Short problem
Reproduce every line of the material below, but drop the pictures.

Material
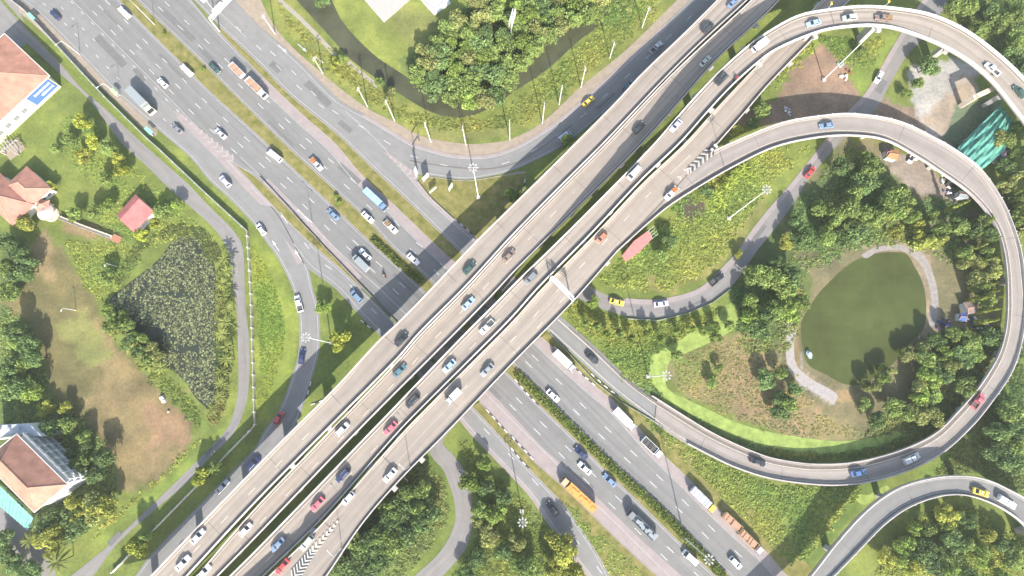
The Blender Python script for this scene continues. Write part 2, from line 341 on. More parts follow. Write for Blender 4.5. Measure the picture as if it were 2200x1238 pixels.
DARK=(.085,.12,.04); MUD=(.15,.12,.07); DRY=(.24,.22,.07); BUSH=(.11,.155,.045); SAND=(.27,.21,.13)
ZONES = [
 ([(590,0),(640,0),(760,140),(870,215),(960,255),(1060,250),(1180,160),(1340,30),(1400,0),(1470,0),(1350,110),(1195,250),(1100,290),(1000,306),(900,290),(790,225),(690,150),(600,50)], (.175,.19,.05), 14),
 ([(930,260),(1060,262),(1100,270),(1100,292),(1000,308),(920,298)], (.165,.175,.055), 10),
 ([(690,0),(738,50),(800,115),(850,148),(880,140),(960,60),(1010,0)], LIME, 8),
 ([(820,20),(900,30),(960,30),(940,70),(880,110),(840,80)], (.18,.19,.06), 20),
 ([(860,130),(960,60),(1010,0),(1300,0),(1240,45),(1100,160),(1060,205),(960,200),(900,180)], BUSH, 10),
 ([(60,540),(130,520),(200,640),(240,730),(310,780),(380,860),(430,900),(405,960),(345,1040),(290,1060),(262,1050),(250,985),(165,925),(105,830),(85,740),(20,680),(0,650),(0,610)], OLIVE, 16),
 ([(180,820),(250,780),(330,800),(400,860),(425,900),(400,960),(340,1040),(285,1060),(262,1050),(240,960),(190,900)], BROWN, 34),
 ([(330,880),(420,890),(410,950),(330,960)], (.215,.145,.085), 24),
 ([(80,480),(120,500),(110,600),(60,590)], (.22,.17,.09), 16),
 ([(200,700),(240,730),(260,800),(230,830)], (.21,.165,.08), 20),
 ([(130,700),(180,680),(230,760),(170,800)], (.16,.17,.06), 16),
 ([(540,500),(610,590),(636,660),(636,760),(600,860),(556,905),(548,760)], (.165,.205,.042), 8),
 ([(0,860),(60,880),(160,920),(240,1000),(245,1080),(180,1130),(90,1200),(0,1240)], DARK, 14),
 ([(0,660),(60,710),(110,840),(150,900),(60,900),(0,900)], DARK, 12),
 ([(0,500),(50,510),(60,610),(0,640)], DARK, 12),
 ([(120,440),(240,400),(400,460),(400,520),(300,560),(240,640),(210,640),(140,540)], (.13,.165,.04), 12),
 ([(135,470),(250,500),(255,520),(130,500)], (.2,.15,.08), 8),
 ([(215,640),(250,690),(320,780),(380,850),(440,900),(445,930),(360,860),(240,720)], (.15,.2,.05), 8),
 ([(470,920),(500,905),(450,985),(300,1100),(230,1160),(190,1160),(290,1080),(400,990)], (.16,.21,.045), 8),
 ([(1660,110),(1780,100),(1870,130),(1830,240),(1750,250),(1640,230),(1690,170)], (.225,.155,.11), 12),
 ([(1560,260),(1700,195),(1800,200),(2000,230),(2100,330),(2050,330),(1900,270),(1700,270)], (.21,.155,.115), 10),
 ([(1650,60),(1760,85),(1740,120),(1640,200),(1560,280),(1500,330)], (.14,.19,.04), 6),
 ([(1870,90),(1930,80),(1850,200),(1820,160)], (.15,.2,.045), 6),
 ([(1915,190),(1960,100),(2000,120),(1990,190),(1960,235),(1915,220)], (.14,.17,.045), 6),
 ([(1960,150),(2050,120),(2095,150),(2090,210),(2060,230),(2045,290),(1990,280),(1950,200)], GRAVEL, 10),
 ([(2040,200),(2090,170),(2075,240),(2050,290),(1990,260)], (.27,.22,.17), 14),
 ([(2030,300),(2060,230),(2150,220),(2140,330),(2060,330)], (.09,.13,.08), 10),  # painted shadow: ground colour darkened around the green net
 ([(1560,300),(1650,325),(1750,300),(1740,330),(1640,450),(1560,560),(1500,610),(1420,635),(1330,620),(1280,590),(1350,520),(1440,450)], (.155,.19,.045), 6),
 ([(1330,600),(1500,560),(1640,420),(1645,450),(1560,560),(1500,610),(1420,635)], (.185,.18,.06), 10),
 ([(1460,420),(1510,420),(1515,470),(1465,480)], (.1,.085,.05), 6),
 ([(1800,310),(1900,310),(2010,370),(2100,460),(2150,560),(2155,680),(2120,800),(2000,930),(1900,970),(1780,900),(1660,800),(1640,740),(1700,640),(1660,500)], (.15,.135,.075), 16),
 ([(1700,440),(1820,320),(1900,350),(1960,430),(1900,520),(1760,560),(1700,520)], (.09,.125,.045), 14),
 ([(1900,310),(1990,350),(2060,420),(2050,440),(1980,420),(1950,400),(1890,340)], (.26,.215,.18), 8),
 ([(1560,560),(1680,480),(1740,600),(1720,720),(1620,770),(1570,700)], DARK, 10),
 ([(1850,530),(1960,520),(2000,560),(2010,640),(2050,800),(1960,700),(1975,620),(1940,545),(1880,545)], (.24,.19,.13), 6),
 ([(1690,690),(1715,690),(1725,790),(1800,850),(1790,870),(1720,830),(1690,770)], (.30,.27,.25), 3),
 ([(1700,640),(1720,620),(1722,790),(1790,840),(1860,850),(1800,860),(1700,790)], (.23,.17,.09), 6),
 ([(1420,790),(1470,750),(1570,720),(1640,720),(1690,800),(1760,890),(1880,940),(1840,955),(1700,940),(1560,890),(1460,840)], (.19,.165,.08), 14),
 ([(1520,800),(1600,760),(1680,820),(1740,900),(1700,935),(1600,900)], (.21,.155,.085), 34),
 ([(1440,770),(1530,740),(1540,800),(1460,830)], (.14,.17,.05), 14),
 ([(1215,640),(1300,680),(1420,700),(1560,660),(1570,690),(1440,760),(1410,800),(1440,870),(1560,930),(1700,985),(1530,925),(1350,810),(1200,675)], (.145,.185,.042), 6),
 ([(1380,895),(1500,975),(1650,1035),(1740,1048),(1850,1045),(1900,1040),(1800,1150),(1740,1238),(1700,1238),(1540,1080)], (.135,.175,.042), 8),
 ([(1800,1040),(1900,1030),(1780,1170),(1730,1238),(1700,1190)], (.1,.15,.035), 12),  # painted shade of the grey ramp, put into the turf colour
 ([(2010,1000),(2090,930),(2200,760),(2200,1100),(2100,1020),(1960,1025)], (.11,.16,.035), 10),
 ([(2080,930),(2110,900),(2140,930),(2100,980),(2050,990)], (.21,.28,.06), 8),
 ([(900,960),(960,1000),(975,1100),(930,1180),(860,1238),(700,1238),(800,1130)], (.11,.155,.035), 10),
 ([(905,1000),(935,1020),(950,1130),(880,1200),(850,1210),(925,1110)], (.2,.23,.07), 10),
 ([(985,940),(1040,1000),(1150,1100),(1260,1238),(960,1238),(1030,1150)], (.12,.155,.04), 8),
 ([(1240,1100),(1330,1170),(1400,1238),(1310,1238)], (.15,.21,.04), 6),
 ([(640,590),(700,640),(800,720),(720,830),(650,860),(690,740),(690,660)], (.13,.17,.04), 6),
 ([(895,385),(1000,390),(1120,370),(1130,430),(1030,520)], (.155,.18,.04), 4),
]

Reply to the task
The Blender Python script for this scene continues. Write part 2, from line 341 on. More parts follow. Write for Blender 4.5. Measure the picture as if it were 2200x1238 pixels.
DARK=(.085,.12,.04); MUD=(.15,.12,.07); DRY=(.24,.22,.07); BUSH=(.11,.155,.045); SAND=(.27,.21,.13)
ZONES = [
 ([(590,0),(640,0),(760,140),(870,215),(960,255),(1060,250),(1180,160),(1340,30),(1400,0),(1470,0),(1350,110),(1195,250),(1100,290),(1000,306),(900,290),(790,225),(690,150),(600,50)], (.175,.19,.05), 14),
 ([(930,260),(1060,262),(1100,270),(1100,292),(1000,308),(920,298)], (.165,.175,.055), 10),
 ([(690,0),(738,50),(800,115),(850,148),(880,140),(960,60),(1010,0)], LIME, 8),
 ([(820,20),(900,30),(960,30),(940,70),(880,110),(840,80)], (.18,.19,.06), 20),
 ([(860,130),(960,60),(1010,0),(1300,0),(1240,45),(1100,160),(1060,205),(960,200),(900,180)], BUSH, 10),
 ([(60,540),(130,520),(200,640),(240,730),(310,780),(380,860),(430,900),(405,960),(345,1040),(290,1060),(262,1050),(250,985),(165,925),(105,830),(85,740),(20,680),(0,650),(0,610)], OLIVE, 16),
 ([(180,820),(250,780),(330,800),(400,860),(425,900),(400,960),(340,1040),(285,1060),(262,1050),(240,960),(190,900)], BROWN, 34),
 ([(330,880),(420,890),(410,950),(330,960)], (.215,.145,.085), 24),
 ([(80,480),(120,500),(110,600),(60,590)], (.22,.17,.09), 16),
 ([(200,700),(240,730),(260,800),(230,830)], (.21,.165,.08), 20),
 ([(130,700),(180,680),(230,760),(170,800)], (.16,.17,.06), 16),
 ([(540,500),(610,590),(636,660),(636,760),(600,860),(556,905),(548,760)], (.165,.205,.042), 8),
 ([(0,860),(60,880),(160,920),(240,1000),(245,1080),(180,1130),(90,1200),(0,1240)], DARK, 14),
 ([(0,660),(60,710),(110,840),(150,900),(60,900),(0,900)], DARK, 12),
 ([(0,500),(50,510),(60,610),(0,640)], DARK, 12),
 ([(120,440),(240,400),(400,460),(400,520),(300,560),(240,640),(210,640),(140,540)], (.13,.165,.04), 12),
 ([(135,470),(250,500),(255,520),(130,500)], (.2,.15,.08), 8),
 ([(215,640),(250,690),(320,780),(380,850),(440,900),(445,930),(360,860),(240,720)], (.15,.2,.05), 8),
 ([(470,920),(500,905),(450,985),(300,1100),(230,1160),(190,1160),(290,1080),(400,990)], (.16,.21,.045), 8),
 ([(1660,110),(1780,100),(1870,130),(1830,240),(1750,250),(1640,230),(1690,170)], (.225,.155,.11), 12),
 ([(1560,260),(1700,195),(1800,200),(2000,230),(2100,330),(2050,330),(1900,270),(1700,270)], (.21,.155,.115), 10),
 ([(1650,60),(1760,85),(1740,120),(1640,200),(1560,280),(1500,330)], (.14,.19,.04), 6),
 ([(1870,90),(1930,80),(1850,200),(1820,160)], (.15,.2,.045), 6),
 ([(1915,190),(1960,100),(2000,120),(1990,190),(1960,235),(1915,220)], (.14,.17,.045), 6),
 ([(1960,150),(2050,120),(2095,150),(2090,210),(2060,230),(2045,290),(1990,280),(1950,200)], GRAVEL, 10),
 ([(2040,200),(2090,170),(2075,240),(2050,290),(1990,260)], (.27,.22,.17), 14),
 ([(2030,300),(2060,230),(2150,220),(2140,330),(2060,330)], (.09,.13,.08), 10),  # painted shadow: ground colour darkened around the green net
 ([(1560,300),(1650,325),(1750,300),(1740,330),(1640,450),(1560,560),(1500,610),(1420,635),(1330,620),(1280,590),(1350,520),(1440,450)], (.155,.19,.045), 6),
 ([(1330,600),(1500,560),(1640,420),(1645,450),(1560,560),(1500,610),(1420,635)], (.185,.18,.06), 10),
 ([(1460,420),(1510,420),(1515,470),(1465,480)], (.1,.085,.05), 6),
 ([(1800,310),(1900,310),(2010,370),(2100,460),(2150,560),(2155,680),(2120,800),(2000,930),(1900,970),(1780,900),(1660,800),(1640,740),(1700,640),(1660,500)], (.15,.135,.075), 16),
 ([(1700,440),(1820,320),(1900,350),(1960,430),(1900,520),(1760,560),(1700,520)], (.09,.125,.045), 14),
 ([(1900,310),(1990,350),(2060,420),(2050,440),(1980,420),(1950,400),(1890,340)], (.26,.215,.18), 8),
 ([(1560,560),(1680,480),(1740,600),(1720,720),(1620,770),(1570,700)], DARK, 10),
 ([(1850,530),(1960,520),(2000,560),(2010,640),(2050,800),(1960,700),(1975,620),(1940,545),(1880,545)], (.24,.19,.13), 6),
 ([(1690,690),(1715,690),(1725,790),(1800,850),(1790,870),(1720,830),(1690,770)], (.30,.27,.25), 3),
 ([(1700,640),(1720,620),(1722,790),(1790,840),(1860,850),(1800,860),(1700,790)], (.23,.17,.09), 6),
 ([(1420,790),(1470,750),(1570,720),(1640,720),(1690,800),(1760,890),(1880,940),(1840,955),(1700,940),(1560,890),(1460,840)], (.19,.165,.08), 14),
 ([(1520,800),(1600,760),(1680,820),(1740,900),(1700,935),(1600,900)], (.21,.155,.085), 34),
 ([(1440,770),(1530,740),(1540,800),(1460,830)], (.14,.17,.05), 14),
 ([(1215,640),(1300,680),(1420,700),(1560,660),(1570,690),(1440,760),(1410,800),(1440,870),(1560,930),(1700,985),(1530,925),(1350,810),(1200,675)], (.145,.185,.042), 6),
 ([(1380,895),(1500,975),(1650,1035),(1740,1048),(1850,1045),(1900,1040),(1800,1150),(1740,1238),(1700,1238),(1540,1080)], (.135,.175,.042), 8),
 ([(1800,1040),(1900,1030),(1780,1170),(1730,1238),(1700,1190)], (.1,.15,.035), 12),  # painted shade of the grey ramp, put into the turf colour
 ([(2010,1000),(2090,930),(2200,760),(2200,1100),(2100,1020),(1960,1025)], (.11,.16,.035), 10),
 ([(2080,930),(2110,900),(2140,930),(2100,980),(2050,990)], (.21,.28,.06), 8),
 ([(900,960),(960,1000),(975,1100),(930,1180),(860,1238),(700,1238),(800,1130)], (.11,.155,.035), 10),
 ([(905,1000),(935,1020),(950,1130),(880,1200),(850,1210),(925,1110)], (.2,.23,.07), 10),
 ([(985,940),(1040,1000),(1150,1100),(1260,1238),(960,1238),(1030,1150)], (.12,.155,.04), 8),
 ([(1240,1100),(1330,1170),(1400,1238),(1310,1238)], (.15,.21,.04), 6),
 ([(640,590),(700,640),(800,720),(720,830),(650,860),(690,740),(690,660)], (.13,.17,.04), 6),
 ([(895,385),(1000,390),(1120,370),(1130,430),(1030,520)], (.155,.18,.04), 4),
]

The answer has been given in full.